Is Greece doing better? Vasso Polychronopoulou is unemployed again. I met this 30-year-old woman three years ago just after she had lost her job. She found another one right away, but it only lasted six months. After another jobless period of time, she was hired by an international translation agency. A year later, the company relocated in India. Since then, she has been desperate to find another job.
“I am often selected for an interview, but I quickly understand I will not be hired,” she says. “The manager congratulates me for my good résumé, but that often means that I’m too old and have too many diplomas.” She can’t even receive benefits because she worked as a freelancer. “I am an unemployed ghost,” she adds.
In 2011, Georgia Dai was an exception because she was working. Her job in a musical library lasted two years and her friends had even nicknamed her the “crisis antidote.” But now this young woman is forced to take six-month contracts and undeclared jobs that pay 500 euros ($685).

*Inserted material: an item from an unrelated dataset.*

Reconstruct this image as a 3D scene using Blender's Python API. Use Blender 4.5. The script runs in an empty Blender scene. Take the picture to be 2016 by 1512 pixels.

Maria has given up getting social protection because she couldn’t pay the 200 euros ($274) per month. A friend of hers recently hired her for translation work and paid her by offering a year of private health insurance. She got tired of waiting for her job in the university, where she defended her doctoral thesis, and now does odd jobs. Her parents have advised her to leave the country, but she is hesitant. “I am only ready to leave if I find a job that corresponds to my diplomas,” she says.
Georgia thinks about leaving too, but where? “I don’t think the European countries are eager to welcome us,” she says.
Resignation
Is Greece doing better? “We think that the major part of the crisis is over and that the machine can work again, but it’s still fragile,” says the IOBE’s Angelos Tsakanitas. Tourism is on the rise, the bank sector is stronger, and startup’s are increasingly successful, he says. Today, many young people who graduate from economics schools want to start their own companies. “But the problem is that the banks don’t loan money, and the Greek companies are having difficulty,” he adds.
The government is going to redistribute a part of the 2013 surplus to the poorest people. “With the economic situation stabilized, people will begin to see the first signs of redistribution,” says Panos Carvounis, a European Commission representative in Athens. But according to political specialist Georges Sefertzis, “these optimist speeches are contradictory with the people’s lives, especially those of the middle class, who are crushed by taxes.”
Is Greece doing better? Marches and strikes are still being organized, though fewer people are attending. Instead, they stay home, many feeling depressed and resigned. “Hearing again and again that there’s no alternative, people end up feeling guilty,” says psychiatrist Stelios Stylianidis. “Guilty because they took advantage of the system by asking a favor of their congressman.”
This resignation favors the government of Antonis Samaras, who after two years of managing the crisis managed to ward off the attacks of Alexis Tsipras’ SYRIZA (Coalition of the Radical Left).
Another psychiatrist, Dimitri Ploumpidis, says Greece is “depressed and a bit confused, just like an elderly person.”
And what about Europe? “Suicidal,” he says.